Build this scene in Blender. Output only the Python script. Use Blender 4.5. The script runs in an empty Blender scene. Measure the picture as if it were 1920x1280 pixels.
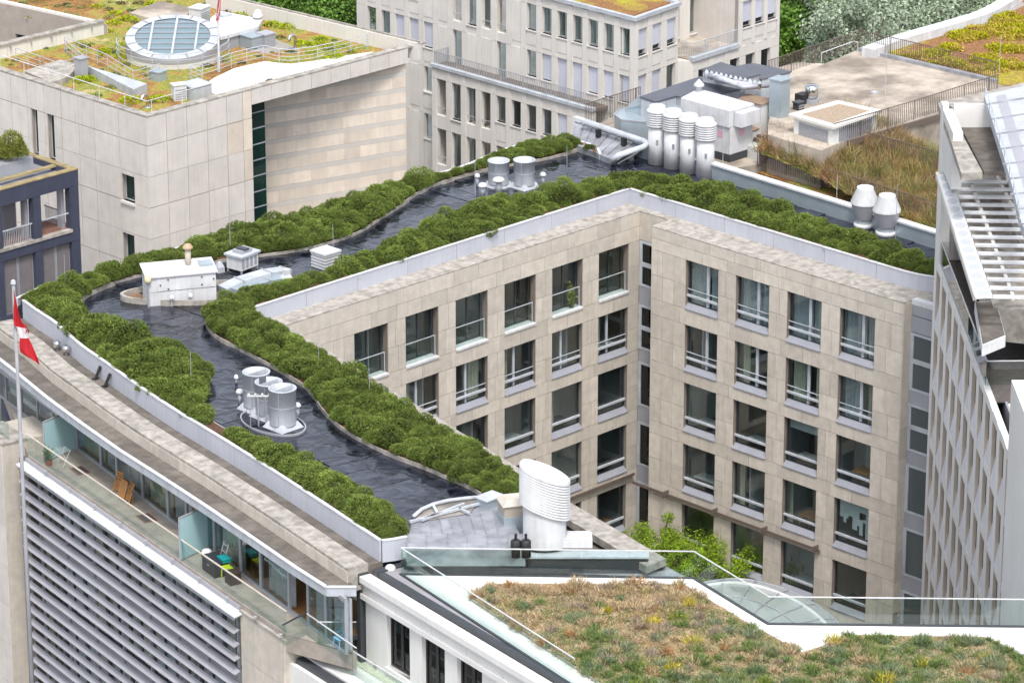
import bpy, math, random
import numpy as np
from mathutils import Vector, Matrix
random.seed(7); RNG=np.random.default_rng(7)
S=bpy.context.scene; COL=S.collection; R=math.radians; S2=2**-.5
# ---------------- camera, sky, sun, exposure ----------------
CX,CY,CZ=-142.473,-134.162,87.13; FPX=7207.7; PITCH=0.3508
cam=bpy.data.objects.new('camera',bpy.data.cameras.new('camera')); COL.objects.link(cam)
cam.location=(CX,CY,CZ); cam.rotation_euler=(math.pi/2-PITCH,0,-math.pi/4)
cam.data.sensor_width=36; cam.data.lens=FPX/1920*36; cam.data.clip_start=1; cam.data.clip_end=6000; S.camera=cam
SUN_EL,SUN_AZ=R(60),R(-128)     # azimuth measured from +X towards +Y
w=bpy.data.worlds.new('World'); S.world=w; w.use_nodes=True
nt=w.node_tree; nt.nodes.clear()
sky=nt.nodes.new('ShaderNodeTexSky'); sky.sky_type='NISHITA'; sky.sun_disc=False
sky.sun_elevation=SUN_EL; sky.sun_rotation=math.pi/2-SUN_AZ; sky.dust_density=3.0; sky.air_density=1.0; sky.ozone_density=1.0
hs=nt.nodes.new('ShaderNodeHueSaturation'); hs.inputs['Saturation'].default_value=0.40
bg=nt.nodes.new('ShaderNodeBackground'); bg.inputs['Strength'].default_value=0.145
wo=nt.nodes.new('ShaderNodeOutputWorld')
nt.links.new(sky.outputs[0],hs.inputs['Color']); nt.links.new(hs.outputs[0],bg.inputs[0]); nt.links.new(bg.outputs[0],wo.inputs[0])
sun=bpy.data.objects.new('sun',bpy.data.lights.new('sun','SUN')); COL.objects.link(sun)
sun.data.energy=1.3; sun.data.angle=R(12); sun.data.color=(1,.955,.90)
sd=Vector((math.cos(SUN_EL)*math.cos(SUN_AZ),math.cos(SUN_EL)*math.sin(SUN_AZ),math.sin(SUN_EL)))
sun.rotation_euler=sd.to_track_quat('Z','Y').to_euler(); sun.location=(0,0,120)
vs=S.view_settings; vs.view_transform='Standard'; vs.look='None'; vs.gamma=1; vs.exposure=1.08; vs.use_curve_mapping=False
S.cycles.max_bounces=7; S.cycles.transparent_max_bounces=12; S.cycles.use_denoising=True
# ---------------- pixel <-> place (survey of the photograph) ----------------
def ray(px,py):
    a=(px-960)/FPX; b=(py-640)/FPX
    y=math.cos(PITCH)-b*math.sin(PITCH); z=-math.sin(PITCH)-b*math.cos(PITCH)
    return ((a+y)*S2,(y-a)*S2,z)
def U(px,py,z):
    d=ray(px,py); t=(z-CZ)/d[2]; return (CX+t*d[0],CY+t*d[1],z)
def U2(px,py,z): return U(px,py,z)[:2]
def PX(x,y,z):
    dx,dy,dz=x-CX,y-CY,z-CZ; a=(dx-dy)*S2; b=(dx+dy)*S2
    zc=b*math.cos(PITCH)-dz*math.sin(PITCH); yc=-(b*math.sin(PITCH)+dz*math.cos(PITCH))
    return 960+FPX*a/zc, 640+FPX*yc/zc
class Fac:
    """vertical plane: origin, heading; x runs along it, depth runs into the wall"""
    def __init__(s,ox,oy,deg): s.o=(ox,oy); s.t=R(deg); s.c=math.cos(s.t); s.s=math.sin(s.t)
    def P(s,u,d,z): return (s.o[0]+s.c*u-s.s*d, s.o[1]+s.s*u+s.c*d, z)
    def px(s,px,py,d=0):
        r=ray(px,py); nx,ny=-s.s,s.c
        k=(nx*(s.o[0]-CX)+ny*(s.o[1]-CY)+d)/(nx*r[0]+ny*r[1])
        x,y,z=CX+k*r[0],CY+k*r[1],CZ+k*r[2]
        return ((x-s.o[0])*s.c+(y-s.o[1])*s.s, z)
    @staticmethod
    def two(a,b):
        return Fac(a[0],a[1],math.degrees(math.atan2(b[1]-a[1],b[0]-a[0])))
# ---------------- mesh helpers ----------------
class MB:
    def __init__(s): s.v=[]; s.f=[]
    def poly(s,*p):
        n=len(s.v); s.v+=[tuple(q) for q in p]; s.f.append(tuple(range(n,n+len(p)))); return s
    def pp(s,o,a,b,c):
        o,a,b,c=map(Vector,(o,a,b,c)); n=len(s.v)
        if a.cross(b).dot(c)<0: a,b=b,a
        for k in (Vector(),c):
            s.v+=[tuple(o+k),tuple(o+a+k),tuple(o+a+b+k),tuple(o+b+k)]
        s.f+=[(n+3,n+2,n+1,n),(n+4,n+5,n+6,n+7)]+[(n+i,n+(i+1)%4,n+4+(i+1)%4,n+4+i) for i in range(4)]; return s
    def box(s,x0,y0,z0,x1,y1,z1): return s.pp((x0,y0,z0),(x1-x0,0,0),(0,y1-y0,0),(0,0,z1-z0))
    def fbox(s,F,u0,d0,z0,u1,d1,z1):
        o=Vector(F.P(u0,d0,z0)); return s.pp(o,Vector(F.P(u1,d0,z0))-o,Vector(F.P(u0,d1,z0))-o,(0,0,z1-z0))
    def beam(s,p,q,wd,h,up=(0,0,1)):
        p,q=Vector(p),Vector(q); d=q-p
        if d.length<1e-6: return s
        x=d.cross(Vector(up))
        if x.length<1e-5: x=d.cross(Vector((1,0,0)))
        x.normalize(); y=x.cross(d).normalized()
        return s.pp(p-x*wd/2-y*h/2,x*wd,y*h,d)
    def prism(s,pl,z0,z1):
        if sum(pl[i][0]*pl[(i+1)%len(pl)][1]-pl[(i+1)%len(pl)][0]*pl[i][1] for i in range(len(pl)))<0: pl=pl[::-1]
        n=len(s.v); k=len(pl)
        s.v+=[(p[0],p[1],z0) for p in pl]+[(p[0],p[1],z1) for p in pl]
        s.f+=[tuple(range(n+k-1,n-1,-1)),tuple(range(n+k,n+2*k))]+[(n+i,n+(i+1)%k,n+k+(i+1)%k,n+k+i) for i in range(k)]; return s
    def tube(s,pts,r,n=8,cap=True):
        pts=[Vector(p) for p in pts]; b=len(s.v); m=len(pts)
        up=Vector((0,0,1)); prev=None
        for i,p in enumerate(pts):
            d=(pts[min(i+1,m-1)]-pts[max(i-1,0)]).normalized()
            x=d.cross(up)
            if x.length<1e-3: x=prev if prev else d.cross(Vector((1,0,0)))
            x=x.normalized(); y=x.cross(d).normalized(); prev=x
            rr=r[i] if isinstance(r,(list,tuple)) else r
            for k in range(n):
                a=2*math.pi*k/n; s.v.append(tuple(p+x*math.cos(a)*rr+y*math.sin(a)*rr))
        for i in range(m-1):
            for k in range(n):
                s.f.append((b+i*n+k,b+i*n+(k+1)%n,b+(i+1)*n+(k+1)%n,b+(i+1)*n+k))
        if cap: s.f+=[tuple(b+k for k in range(n-1,-1,-1)),tuple(b+(m-1)*n+k for k in range(n))]
        return s
    def lathe(s,c,prof,n=24,sx=1,sy=1,rot=0,cap=True):
        b=len(s.v); m=len(prof); cr,sr=math.cos(rot),math.sin(rot)
        for (r,z) in prof:
            for k in range(n):
                a=2*math.pi*k/n; x,y=r*sx*math.cos(a),r*sy*math.sin(a)
                s.v.append((c[0]+x*cr-y*sr,c[1]+x*sr+y*cr,c[2]+z))
        for i in range(m-1):
            for k in range(n): s.f.append((b+i*n+k,b+i*n+(k+1)%n,b+(i+1)*n+(k+1)%n,b+(i+1)*n+k))
        if cap: s.f+=[tuple(b+k for k in range(n-1,-1,-1)),tuple(b+(m-1)*n+k for k in range(n))]
        return s
    def ribbon(s,pts,hw,z0,z1,closed=False):
        """wall of half-width hw along a 2d polyline"""
        L=offs(pts,hw,closed); Rr=offs(pts,-hw,closed); n=len(pts); b=len(s.v)
        for i in range(n):
            for (q,z) in ((L[i],z0),(Rr[i],z0),(Rr[i],z1),(L[i],z1)): s.v.append((q[0],q[1],z))
        for i in range(n if closed else n-1):
            j=(i+1)%n
            for k in range(4): s.f.append((b+4*i+k,b+4*i+(k+1)%4,b+4*j+(k+1)%4,b+4*j+k))
        if not closed: s.f+=[(b,b+1,b+2,b+3),(b+4*n-1,b+4*n-2,b+4*n-3,b+4*n-4)]
        return s
    def mesh(s,name,mat,smooth=False):
        me=bpy.data.meshes.new(name); me.from_pydata(s.v,[],s.f); me.materials.append(mat)
        if smooth: me.shade_smooth()
        return me
    def build(s,name,mat,parent=None,smooth=False,kind=None):
        return put(s.mesh(name,mat,smooth),name,parent,kind=kind)
def offs(pts,d,closed=False):
    n=len(pts); out=[]
    for i in range(n):
        a=pts[i-1] if (closed or i>0) else None; c=pts[(i+1)%n] if (closed or i<n-1) else None; b=pts[i]
        ns=[]
        for p,q in ((a,b),(b,c)):
            if p is None or q is None: continue
            dx,dy=q[0]-p[0],q[1]-p[1]; l=math.hypot(dx,dy) or 1; ns.append((-dy/l,dx/l))
        nx=sum(k[0] for k in ns)/len(ns); ny=sum(k[1] for k in ns)/len(ns); l2=max(nx*nx+ny*ny,.3)
        out.append((b[0]+nx/l2*d,b[1]+ny/l2*d))
    return out
def wl(o):
    v=Vector((0,0,0))
    while o is not None: v=v+o.location; o=o.parent
    return v
def put(me,name,parent=None,loc=(0,0,0),rz=0,local=False,kind=None,scale=None):
    o=bpy.data.objects.new(name,me); COL.objects.link(o)
    if parent is not None:
        o.parent=parent; o.location=Vector(loc) if local else Vector(loc)-wl(parent)
    else: o.location=loc
    o.rotation_euler=(0,0,rz)
    if scale: o.scale=scale
    if kind: o['kind']=kind
    return o
def thing(name,label,cat,loc=(0,0,0),group=None):
    o=bpy.data.objects.new(name,None); COL.objects.link(o); o.location=loc; o.empty_display_size=.3
    o['label']=label; o['category']=cat
    if group: o['group']=group
    return o
def tag(o,label,cat,group=None):
    o['label']=label; o['category']=cat
    if group: o['group']=group
    return o
def struct(o): o['kind']='structure'; return o
def resample(pts,step,closed=False):
    P=[Vector((p[0],p[1])) for p in pts]
    if closed: P.append(P[0])
    out=[tuple(P[0])]; carry=0
    for a,b in zip(P,P[1:]):
        L=(b-a).length; t=step-carry
        while t<L: out.append(tuple(a+(b-a)*(t/L))); t+=step
        carry=L-(t-step)
    if not closed: out.append(tuple(P[-1]))
    return out
def smoothpl(pts,it=2):
    for _ in range(it):
        q=[pts[0]]
        for a,b in zip(pts,pts[1:]):
            q+=[(a[0]*.75+b[0]*.25,a[1]*.75+b[1]*.25),(a[0]*.25+b[0]*.75,a[1]*.25+b[1]*.75)]
        q.append(pts[-1]); pts=q
    return pts
def inside(x,y,pl):
    c=False; n=len(pl); j=n-1
    for i in range(n):
        xi,yi=pl[i]; xj,yj=pl[j]
        if (yi>y)!=(yj>y) and x<(xj-xi)*(y-yi)/(yj-yi)+xi: c=not c
        j=i
    return c
def dedge(x,y,pl,closed=True):
    m=1e9; n=len(pl)
    for i in range(n if closed else n-1):
        a=pl[i]; b=pl[(i+1)%n]; dx,dy=b[0]-a[0],b[1]-a[1]; l=dx*dx+dy*dy or 1e-9
        t=max(0,min(1,((x-a[0])*dx+(y-a[1])*dy)/l)); m=min(m,math.hypot(x-a[0]-t*dx,y-a[1]-t*dy))
    return m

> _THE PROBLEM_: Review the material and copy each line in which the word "runs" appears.

> _WRITTEN SOLUTION_:
Build this scene in Blender. Output only the Python script. Use Blender 4.5. The script runs in an empty Blender scene. Measure the picture as if it were 1920x1280 pixels.
    """vertical plane: origin, heading; x runs along it, depth runs into the wall"""